> Description of the task:
Repeat every line below exactly as it reads.

>> Begin

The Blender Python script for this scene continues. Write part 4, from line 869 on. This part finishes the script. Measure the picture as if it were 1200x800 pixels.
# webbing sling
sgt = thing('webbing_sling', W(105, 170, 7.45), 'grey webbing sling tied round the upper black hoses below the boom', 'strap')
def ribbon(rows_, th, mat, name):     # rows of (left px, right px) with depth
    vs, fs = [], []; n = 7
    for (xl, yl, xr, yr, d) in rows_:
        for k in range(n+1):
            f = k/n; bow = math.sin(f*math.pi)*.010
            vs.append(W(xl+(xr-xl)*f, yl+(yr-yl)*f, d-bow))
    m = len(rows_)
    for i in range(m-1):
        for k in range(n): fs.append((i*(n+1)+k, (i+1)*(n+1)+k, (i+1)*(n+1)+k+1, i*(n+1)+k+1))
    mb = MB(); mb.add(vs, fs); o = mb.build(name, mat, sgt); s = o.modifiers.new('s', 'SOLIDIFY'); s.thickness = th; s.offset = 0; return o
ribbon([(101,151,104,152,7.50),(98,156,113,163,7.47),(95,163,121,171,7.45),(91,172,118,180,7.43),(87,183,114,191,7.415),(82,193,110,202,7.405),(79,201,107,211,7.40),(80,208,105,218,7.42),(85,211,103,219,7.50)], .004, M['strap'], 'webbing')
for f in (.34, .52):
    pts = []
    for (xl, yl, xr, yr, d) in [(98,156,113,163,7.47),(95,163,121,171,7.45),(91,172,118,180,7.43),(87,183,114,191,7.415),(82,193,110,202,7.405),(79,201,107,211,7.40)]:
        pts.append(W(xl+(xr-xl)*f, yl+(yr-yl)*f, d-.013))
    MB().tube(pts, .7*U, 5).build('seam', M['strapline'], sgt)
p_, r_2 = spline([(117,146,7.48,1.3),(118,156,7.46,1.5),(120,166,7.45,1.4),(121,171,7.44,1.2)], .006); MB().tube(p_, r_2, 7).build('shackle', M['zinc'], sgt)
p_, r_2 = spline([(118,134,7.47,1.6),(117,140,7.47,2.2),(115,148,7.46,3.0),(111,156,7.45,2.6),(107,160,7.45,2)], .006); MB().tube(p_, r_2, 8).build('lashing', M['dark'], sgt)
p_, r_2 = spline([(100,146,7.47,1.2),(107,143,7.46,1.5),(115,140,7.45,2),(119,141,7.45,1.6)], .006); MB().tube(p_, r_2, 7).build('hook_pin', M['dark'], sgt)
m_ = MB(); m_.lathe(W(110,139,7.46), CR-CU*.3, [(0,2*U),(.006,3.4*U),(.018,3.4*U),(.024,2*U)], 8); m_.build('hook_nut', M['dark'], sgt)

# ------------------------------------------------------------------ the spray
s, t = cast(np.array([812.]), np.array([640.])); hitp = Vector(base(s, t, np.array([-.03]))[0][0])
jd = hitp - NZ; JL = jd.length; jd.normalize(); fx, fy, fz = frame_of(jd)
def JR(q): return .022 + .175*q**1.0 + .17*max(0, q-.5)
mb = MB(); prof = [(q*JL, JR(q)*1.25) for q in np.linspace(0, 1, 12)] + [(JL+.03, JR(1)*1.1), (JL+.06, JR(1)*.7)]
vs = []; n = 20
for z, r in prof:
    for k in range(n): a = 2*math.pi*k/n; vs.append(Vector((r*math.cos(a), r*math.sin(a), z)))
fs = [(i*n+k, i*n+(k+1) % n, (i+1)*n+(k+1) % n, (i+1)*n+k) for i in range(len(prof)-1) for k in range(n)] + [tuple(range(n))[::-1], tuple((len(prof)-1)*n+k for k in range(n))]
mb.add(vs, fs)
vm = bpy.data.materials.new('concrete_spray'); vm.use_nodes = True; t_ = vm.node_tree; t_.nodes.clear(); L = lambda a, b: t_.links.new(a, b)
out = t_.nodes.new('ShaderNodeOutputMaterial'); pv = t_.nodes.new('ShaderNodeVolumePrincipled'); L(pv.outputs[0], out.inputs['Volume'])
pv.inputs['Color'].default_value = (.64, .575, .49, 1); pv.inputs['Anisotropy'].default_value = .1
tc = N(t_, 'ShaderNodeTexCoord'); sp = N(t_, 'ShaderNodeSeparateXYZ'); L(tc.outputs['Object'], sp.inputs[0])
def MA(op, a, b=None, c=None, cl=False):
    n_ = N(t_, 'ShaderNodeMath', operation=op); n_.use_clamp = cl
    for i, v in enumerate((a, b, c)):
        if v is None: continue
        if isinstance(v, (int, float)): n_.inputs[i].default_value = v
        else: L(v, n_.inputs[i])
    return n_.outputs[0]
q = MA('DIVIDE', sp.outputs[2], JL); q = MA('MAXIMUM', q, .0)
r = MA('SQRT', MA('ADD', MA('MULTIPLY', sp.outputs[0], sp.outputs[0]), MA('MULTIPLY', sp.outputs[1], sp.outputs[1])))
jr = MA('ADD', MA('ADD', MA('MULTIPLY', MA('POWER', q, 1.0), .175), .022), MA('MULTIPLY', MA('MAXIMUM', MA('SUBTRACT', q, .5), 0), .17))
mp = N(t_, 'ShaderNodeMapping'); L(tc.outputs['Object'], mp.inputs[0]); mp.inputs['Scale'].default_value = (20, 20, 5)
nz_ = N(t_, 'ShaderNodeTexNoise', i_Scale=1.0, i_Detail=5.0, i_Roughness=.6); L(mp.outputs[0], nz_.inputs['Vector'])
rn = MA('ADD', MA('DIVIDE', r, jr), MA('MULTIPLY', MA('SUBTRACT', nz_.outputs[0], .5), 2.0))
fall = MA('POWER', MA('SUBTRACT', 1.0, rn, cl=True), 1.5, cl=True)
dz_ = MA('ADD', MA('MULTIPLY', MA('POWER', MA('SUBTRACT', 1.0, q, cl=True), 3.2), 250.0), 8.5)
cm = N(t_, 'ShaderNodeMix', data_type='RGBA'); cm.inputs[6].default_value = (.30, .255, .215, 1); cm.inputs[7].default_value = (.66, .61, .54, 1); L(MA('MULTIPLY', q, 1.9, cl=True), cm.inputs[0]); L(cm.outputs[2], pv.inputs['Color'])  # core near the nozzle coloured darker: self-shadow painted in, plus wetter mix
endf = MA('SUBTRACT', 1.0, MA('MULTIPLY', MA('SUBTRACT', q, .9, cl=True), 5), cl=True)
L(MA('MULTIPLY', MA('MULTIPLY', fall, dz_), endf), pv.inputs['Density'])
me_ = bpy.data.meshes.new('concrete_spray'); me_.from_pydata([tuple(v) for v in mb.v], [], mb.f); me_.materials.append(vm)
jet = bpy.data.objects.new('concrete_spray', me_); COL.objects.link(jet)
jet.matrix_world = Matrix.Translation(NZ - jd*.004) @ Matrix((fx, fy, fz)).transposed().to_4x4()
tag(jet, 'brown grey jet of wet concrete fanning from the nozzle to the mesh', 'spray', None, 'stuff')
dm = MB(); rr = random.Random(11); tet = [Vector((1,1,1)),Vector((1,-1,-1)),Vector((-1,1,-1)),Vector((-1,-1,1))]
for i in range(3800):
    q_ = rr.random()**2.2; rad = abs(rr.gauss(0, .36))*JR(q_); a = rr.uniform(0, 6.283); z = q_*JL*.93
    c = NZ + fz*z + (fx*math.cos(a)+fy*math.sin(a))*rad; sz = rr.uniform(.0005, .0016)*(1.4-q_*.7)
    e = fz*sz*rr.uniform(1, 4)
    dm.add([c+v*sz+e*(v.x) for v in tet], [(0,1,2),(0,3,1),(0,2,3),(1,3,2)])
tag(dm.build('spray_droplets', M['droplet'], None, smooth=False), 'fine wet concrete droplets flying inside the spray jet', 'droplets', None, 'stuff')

>> End

> Response to this exercise:
The Blender Python script for this scene continues. Write part 4, from line 869 on. This part finishes the script. Measure the picture as if it were 1200x800 pixels.
# webbing sling
sgt = thing('webbing_sling', W(105, 170, 7.45), 'grey webbing sling tied round the upper black hoses below the boom', 'strap')
def ribbon(rows_, th, mat, name):     # rows of (left px, right px) with depth
    vs, fs = [], []; n = 7
    for (xl, yl, xr, yr, d) in rows_:
        for k in range(n+1):
            f = k/n; bow = math.sin(f*math.pi)*.010
            vs.append(W(xl+(xr-xl)*f, yl+(yr-yl)*f, d-bow))
    m = len(rows_)
    for i in range(m-1):
        for k in range(n): fs.append((i*(n+1)+k, (i+1)*(n+1)+k, (i+1)*(n+1)+k+1, i*(n+1)+k+1))
    mb = MB(); mb.add(vs, fs); o = mb.build(name, mat, sgt); s = o.modifiers.new('s', 'SOLIDIFY'); s.thickness = th; s.offset = 0; return o
ribbon([(101,151,104,152,7.50),(98,156,113,163,7.47),(95,163,121,171,7.45),(91,172,118,180,7.43),(87,183,114,191,7.415),(82,193,110,202,7.405),(79,201,107,211,7.40),(80,208,105,218,7.42),(85,211,103,219,7.50)], .004, M['strap'], 'webbing')
for f in (.34, .52):
    pts = []
    for (xl, yl, xr, yr, d) in [(98,156,113,163,7.47),(95,163,121,171,7.45),(91,172,118,180,7.43),(87,183,114,191,7.415),(82,193,110,202,7.405),(79,201,107,211,7.40)]:
        pts.append(W(xl+(xr-xl)*f, yl+(yr-yl)*f, d-.013))
    MB().tube(pts, .7*U, 5).build('seam', M['strapline'], sgt)
p_, r_2 = spline([(117,146,7.48,1.3),(118,156,7.46,1.5),(120,166,7.45,1.4),(121,171,7.44,1.2)], .006); MB().tube(p_, r_2, 7).build('shackle', M['zinc'], sgt)
p_, r_2 = spline([(118,134,7.47,1.6),(117,140,7.47,2.2),(115,148,7.46,3.0),(111,156,7.45,2.6),(107,160,7.45,2)], .006); MB().tube(p_, r_2, 8).build('lashing', M['dark'], sgt)
p_, r_2 = spline([(100,146,7.47,1.2),(107,143,7.46,1.5),(115,140,7.45,2),(119,141,7.45,1.6)], .006); MB().tube(p_, r_2, 7).build('hook_pin', M['dark'], sgt)
m_ = MB(); m_.lathe(W(110,139,7.46), CR-CU*.3, [(0,2*U),(.006,3.4*U),(.018,3.4*U),(.024,2*U)], 8); m_.build('hook_nut', M['dark'], sgt)

# ------------------------------------------------------------------ the spray
s, t = cast(np.array([812.]), np.array([640.])); hitp = Vector(base(s, t, np.array([-.03]))[0][0])
jd = hitp - NZ; JL = jd.length; jd.normalize(); fx, fy, fz = frame_of(jd)
def JR(q): return .022 + .175*q**1.0 + .17*max(0, q-.5)
mb = MB(); prof = [(q*JL, JR(q)*1.25) for q in np.linspace(0, 1, 12)] + [(JL+.03, JR(1)*1.1), (JL+.06, JR(1)*.7)]
vs = []; n = 20
for z, r in prof:
    for k in range(n): a = 2*math.pi*k/n; vs.append(Vector((r*math.cos(a), r*math.sin(a), z)))
fs = [(i*n+k, i*n+(k+1) % n, (i+1)*n+(k+1) % n, (i+1)*n+k) for i in range(len(prof)-1) for k in range(n)] + [tuple(range(n))[::-1], tuple((len(prof)-1)*n+k for k in range(n))]
mb.add(vs, fs)
vm = bpy.data.materials.new('concrete_spray'); vm.use_nodes = True; t_ = vm.node_tree; t_.nodes.clear(); L = lambda a, b: t_.links.new(a, b)
out = t_.nodes.new('ShaderNodeOutputMaterial'); pv = t_.nodes.new('ShaderNodeVolumePrincipled'); L(pv.outputs[0], out.inputs['Volume'])
pv.inputs['Color'].default_value = (.64, .575, .49, 1); pv.inputs['Anisotropy'].default_value = .1
tc = N(t_, 'ShaderNodeTexCoord'); sp = N(t_, 'ShaderNodeSeparateXYZ'); L(tc.outputs['Object'], sp.inputs[0])
def MA(op, a, b=None, c=None, cl=False):
    n_ = N(t_, 'ShaderNodeMath', operation=op); n_.use_clamp = cl
    for i, v in enumerate((a, b, c)):
        if v is None: continue
        if isinstance(v, (int, float)): n_.inputs[i].default_value = v
        else: L(v, n_.inputs[i])
    return n_.outputs[0]
q = MA('DIVIDE', sp.outputs[2], JL); q = MA('MAXIMUM', q, .0)
r = MA('SQRT', MA('ADD', MA('MULTIPLY', sp.outputs[0], sp.outputs[0]), MA('MULTIPLY', sp.outputs[1], sp.outputs[1])))
jr = MA('ADD', MA('ADD', MA('MULTIPLY', MA('POWER', q, 1.0), .175), .022), MA('MULTIPLY', MA('MAXIMUM', MA('SUBTRACT', q, .5), 0), .17))
mp = N(t_, 'ShaderNodeMapping'); L(tc.outputs['Object'], mp.inputs[0]); mp.inputs['Scale'].default_value = (20, 20, 5)
nz_ = N(t_, 'ShaderNodeTexNoise', i_Scale=1.0, i_Detail=5.0, i_Roughness=.6); L(mp.outputs[0], nz_.inputs['Vector'])
rn = MA('ADD', MA('DIVIDE', r, jr), MA('MULTIPLY', MA('SUBTRACT', nz_.outputs[0], .5), 2.0))
fall = MA('POWER', MA('SUBTRACT', 1.0, rn, cl=True), 1.5, cl=True)
dz_ = MA('ADD', MA('MULTIPLY', MA('POWER', MA('SUBTRACT', 1.0, q, cl=True), 3.2), 250.0), 8.5)
cm = N(t_, 'ShaderNodeMix', data_type='RGBA'); cm.inputs[6].default_value = (.30, .255, .215, 1); cm.inputs[7].default_value = (.66, .61, .54, 1); L(MA('MULTIPLY', q, 1.9, cl=True), cm.inputs[0]); L(cm.outputs[2], pv.inputs['Color'])  # core near the nozzle coloured darker: self-shadow painted in, plus wetter mix
endf = MA('SUBTRACT', 1.0, MA('MULTIPLY', MA('SUBTRACT', q, .9, cl=True), 5), cl=True)
L(MA('MULTIPLY', MA('MULTIPLY', fall, dz_), endf), pv.inputs['Density'])
me_ = bpy.data.meshes.new('concrete_spray'); me_.from_pydata([tuple(v) for v in mb.v], [], mb.f); me_.materials.append(vm)
jet = bpy.data.objects.new('concrete_spray', me_); COL.objects.link(jet)
jet.matrix_world = Matrix.Translation(NZ - jd*.004) @ Matrix((fx, fy, fz)).transposed().to_4x4()
tag(jet, 'brown grey jet of wet concrete fanning from the nozzle to the mesh', 'spray', None, 'stuff')
dm = MB(); rr = random.Random(11); tet = [Vector((1,1,1)),Vector((1,-1,-1)),Vector((-1,1,-1)),Vector((-1,-1,1))]
for i in range(3800):
    q_ = rr.random()**2.2; rad = abs(rr.gauss(0, .36))*JR(q_); a = rr.uniform(0, 6.283); z = q_*JL*.93
    c = NZ + fz*z + (fx*math.cos(a)+fy*math.sin(a))*rad; sz = rr.uniform(.0005, .0016)*(1.4-q_*.7)
    e = fz*sz*rr.uniform(1, 4)
    dm.add([c+v*sz+e*(v.x) for v in tet], [(0,1,2),(0,3,1),(0,2,3),(1,3,2)])
tag(dm.build('spray_droplets', M['droplet'], None, smooth=False), 'fine wet concrete droplets flying inside the spray jet', 'droplets', None, 'stuff')